The results of the competition were cumulative and affected the overall score given to the winning team. Although this was their first time participating in KidWind, and being one of the youngest competing teams at both Regionals and State, the Hutch STEM Blue Team received the National Champion title for the Elementary Division.

The Blue Team received support throughout their competition journey. From fundraising efforts to building celebrations, and even a police escort from the Hutchinson Police Department on their way out of town, encouragement for the KidWind competitors came from across the Hutchinson community.

“We had the pride and excitement of the whole school. We’ve been sharing the trophy with classrooms throughout the school because it’s just as much theirs as it is the team’s,” said Gable.

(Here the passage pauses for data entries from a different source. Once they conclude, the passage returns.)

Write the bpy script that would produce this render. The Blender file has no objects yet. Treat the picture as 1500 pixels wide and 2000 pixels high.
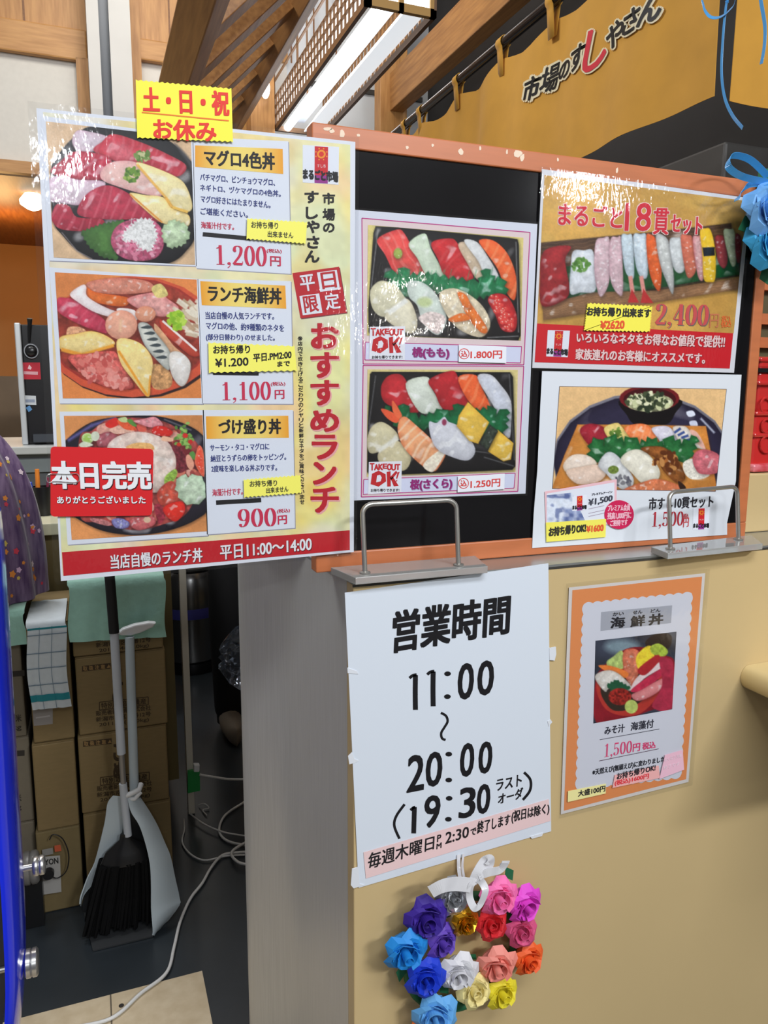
import bpy, bmesh, math, random
import numpy as np
from math import sin, cos, pi, radians, sqrt, atan2, exp
from mathutils import Vector, Matrix
random.seed(7)
NR = np.random.RandomState(7)
S = bpy.context.scene
COL = S.collection

# ------------------------------------------------------------------ camera
F = 1490.0
CAM = np.array([0.0, 0.0, 1.40])
YAW, PIT, ROL = radians(21), radians(-9), radians(0.25)
_fw = np.array([sin(YAW)*cos(PIT), cos(YAW)*cos(PIT), sin(PIT)])
_r0 = np.array([cos(YAW), -sin(YAW), 0.0])
_u0 = np.cross(_r0, _fw)
_r = _r0*cos(ROL) + _u0*sin(ROL)
_u = -_r0*sin(ROL) + _u0*cos(ROL)
cd = bpy.data.cameras.new('camera')
cd.sensor_fit = 'VERTICAL'
cd.sensor_height = 36.0
cd.lens = 36.0*F/2000.0
cd.clip_start = 0.02
co = bpy.data.objects.new('camera', cd)
M3 = Matrix(((_r[0], _u[0], -_fw[0]), (_r[1], _u[1], -_fw[1]), (_r[2], _u[2], -_fw[2])))
co.matrix_world = Matrix.Translation(Vector(CAM)) @ M3.to_4x4()
COL.objects.link(co)
S.camera = co
# ------------------------------------------------------------------ view, world, lights
S.view_settings.view_transform = 'Standard'
S.view_settings.look = 'None'
S.view_settings.gamma = 1.0
S.view_settings.use_curve_mapping = False
S.view_settings.exposure = 0.0
W = bpy.data.worlds.new('hall_ambient')
S.world = W
W.use_nodes = True
W.node_tree.nodes['Background'].inputs[0].default_value = (1.0, 0.97, 0.93, 1)
W.node_tree.nodes['Background'].inputs[1].default_value = 0.15

def area(name, loc, rot, sx, sy, power, col=(1, 1, 1)):
    l = bpy.data.lights.new(name, 'AREA')
    l.shape = 'RECTANGLE'
    l.size, l.size_y, l.energy, l.color = sx, sy, power, col
    o = bpy.data.objects.new(name, l)
    o.location, o.rotation_euler = loc, rot
    COL.objects.link(o)
    return o
def point(name, loc, power, col, r=0.05):
    l = bpy.data.lights.new(name, 'POINT')
    l.energy, l.color, l.shadow_soft_size = power, col, r
    o = bpy.data.objects.new(name, l)
    o.location = loc
    COL.objects.link(o)
    return o
# fluorescent ceiling fittings of the hall before the counter, and one added fill
area('ceiling_lamp_hall', (0.55, -0.75, 3.0), (radians(24), 0, 0), 1.7, 0.45, 40, (0.93, 0.96, 1.0))
area('hall_fill', (2.7, -5.0, 5.0), (radians(50), 0, radians(12)), 2.0, 0.4, 250, (0.95, 0.97, 1.0))  # added fill, evens the light down the counter front
area('ceiling_lamp_hall_rear', (-0.27, -3.2, 2.86), (radians(64), 0, 0), 0.28, 0.12, 13, (0.93, 0.96, 1.0))
area('ceiling_lamp_hall_corner', (3.72, -3.2, 3.02), (radians(62), 0, radians(38)), 0.2, 0.12, 6, (0.95, 0.97, 1.0))
area('ceiling_lamp_hall_far', (5.95, -12.0, 2.75), (radians(85), 0, radians(22)), 0.5, 0.2, 26, (1.0, 0.95, 0.88))
area('ceiling_lamp_hall_side', (-1.6, -1.6, 3.2), (radians(35), radians(-18), 0), 0.25, 1.2, 7, (0.93, 0.96, 1.0))
# unseen fill lights added over the alley and towards the far wall
area('far_wall_fill', (0.4, 3.6, 4.6), (radians(30), 0, 0), 1.6, 0.8, 52, (1.0, 0.94, 0.85))  # added to brighten the far wall and the upper timber
area('alley_fill', (-0.75, 2.5, 3.6), (0, radians(-38), 0), 0.5, 1.2, 46, (0.97, 0.98, 1.0))  # added fill for the curtain and the counter end
point('warm_lamp_room', (-0.55, 7.0, 2.45), 17, (1.0, 0.60, 0.25), 0.12)

# ------------------------------------------------------------------ pixel rays
def ray(x, y):
    return _fw + (x-750)/F*_r - (y-1000)/F*_u
def hit(x, y, ax, v):
    d = ray(x, y)
    return CAM + d*((v-CAM[ax])/d[ax])
def hy(x, y, Y): return hit(x, y, 1, Y)
def hz(x, y, Z=0.0): return hit(x, y, 2, Z)
def hx(x, y, X): return hit(x, y, 0, X)

# ------------------------------------------------------------------ materials
def lin(c):
    c = c/255.0
    return c/12.92 if c <= 0.04045 else ((c+0.055)/1.055)**2.4
WH = lin(228)
def alb(c, k=0.80):
    return tuple(min(0.95, lin(v)/WH*k) for v in c)
MATS = {}
def mat(name, rgb, rough=0.55, metal=0.0, coat=0.0, noise=0.0, nscale=20.0, stretch=(1, 1, 1), bump=0.0,
        emit=None, estr=0.0, trans=0.0, alpha=1.0, rgb2=None, spec=0.5, sheen=0.0, wave=None):
    if name in MATS:
        return MATS[name]
    m = bpy.data.materials.new(name)
    m.use_nodes = True
    nt = m.node_tree
    p = nt.nodes['Principled BSDF']
    c = alb(rgb)
    p.inputs['Base Color'].default_value = (*c, 1)
    p.inputs['Roughness'].default_value = rough
    p.inputs['Metallic'].default_value = metal
    p.inputs['Coat Weight'].default_value = coat
    p.inputs['Coat Roughness'].default_value = 0.12
    p.inputs['Specular IOR Level'].default_value = spec
    p.inputs['Transmission Weight'].default_value = trans
    p.inputs['Alpha'].default_value = alpha
    p.inputs['Sheen Weight'].default_value = sheen
    if emit:
        p.inputs['Emission Color'].default_value = (*emit, 1)
        p.inputs['Emission Strength'].default_value = estr
    if noise or bump or rgb2 or wave:
        tc = nt.nodes.new('ShaderNodeTexCoord')
        mp = nt.nodes.new('ShaderNodeMapping')
        mp.inputs['Scale'].default_value = stretch
        nt.links.new(tc.outputs['Object'], mp.inputs[0])
        if wave:
            nz = nt.nodes.new('ShaderNodeTexWave')
            nz.wave_type = 'BANDS'
            nz.bands_direction = wave
            nz.inputs['Distortion'].default_value = 3.5
            nz.inputs['Detail'].default_value = 2.0
            nz.inputs['Detail Scale'].default_value = 1.5
        else:
            nz = nt.nodes.new('ShaderNodeTexNoise')
            nz.inputs['Detail'].default_value = 5.0
        nz.inputs['Scale'].default_value = nscale
        nt.links.new(mp.outputs[0], nz.inputs[0])
        fac = nz.outputs['Fac']
        c2 = alb(rgb2) if rgb2 else tuple(v*(1-noise) for v in c)
        mx = nt.nodes.new('ShaderNodeMix')
        mx.data_type = 'RGBA'
        mx.inputs['A'].default_value = (*c, 1)
        mx.inputs['B'].default_value = (*c2, 1)
        rp = nt.nodes.new('ShaderNodeMapRange')
        rp.inputs['From Min'].default_value = 0.32
        rp.inputs['From Max'].default_value = 0.68
        nt.links.new(fac, rp.inputs[0])
        nt.links.new(rp.outputs[0], mx.inputs['Factor'])
        nt.links.new(mx.outputs['Result'], p.inputs['Base Color'])
        if bump:
            b = nt.nodes.new('ShaderNodeBump')
            b.inputs['Strength'].default_value = bump
            b.inputs['Distance'].default_value = 0.004
            nt.links.new(fac, b.inputs['Height'])
            nt.links.new(b.outputs[0], p.inputs['Normal'])
    MATS[name] = m
    return m

def print_mat(name, rough, coat):
    m = bpy.data.materials.new(name)
    m.use_nodes = True
    nt = m.node_tree
    p = nt.nodes['Principled BSDF']
    a = nt.nodes.new('ShaderNodeAttribute')
    a.attribute_name = 'Ink'
    nt.links.new(a.outputs['Color'], p.inputs['Base Color'])
    p.inputs['Roughness'].default_value = rough
    p.inputs['Coat Weight'].default_value = coat
    p.inputs['Coat Roughness'].default_value = 0.15
    p.inputs['Specular IOR Level'].default_value = 0.3
    return m
PRINT = print_mat('printed_ink', 0.55, 0.0)
GLOSSY = print_mat('printed_gloss', 0.3, 0.15)

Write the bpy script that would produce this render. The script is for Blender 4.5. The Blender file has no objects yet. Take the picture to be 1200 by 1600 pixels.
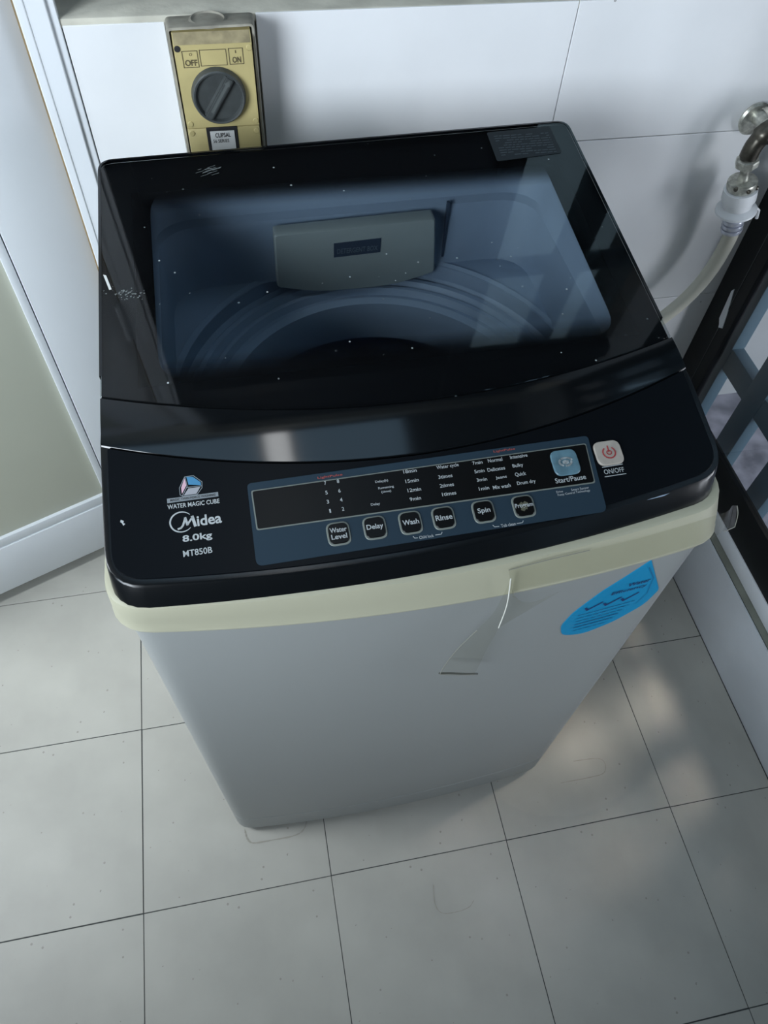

Though they have just returned from the national competition, Hutch STEM Magnet is already looking to their future plans for their school’s KidWind participation and hopes to inspire other USD 308 schools to send teams to the event. Next year the plan will be to hold a school-based competition with teams made up of fourth through sixth graders, and the top three teams will compete for their school at regionals.

“We want to start preparing much earlier now that we know the process of the competition,” said Hannah Schletzbaum.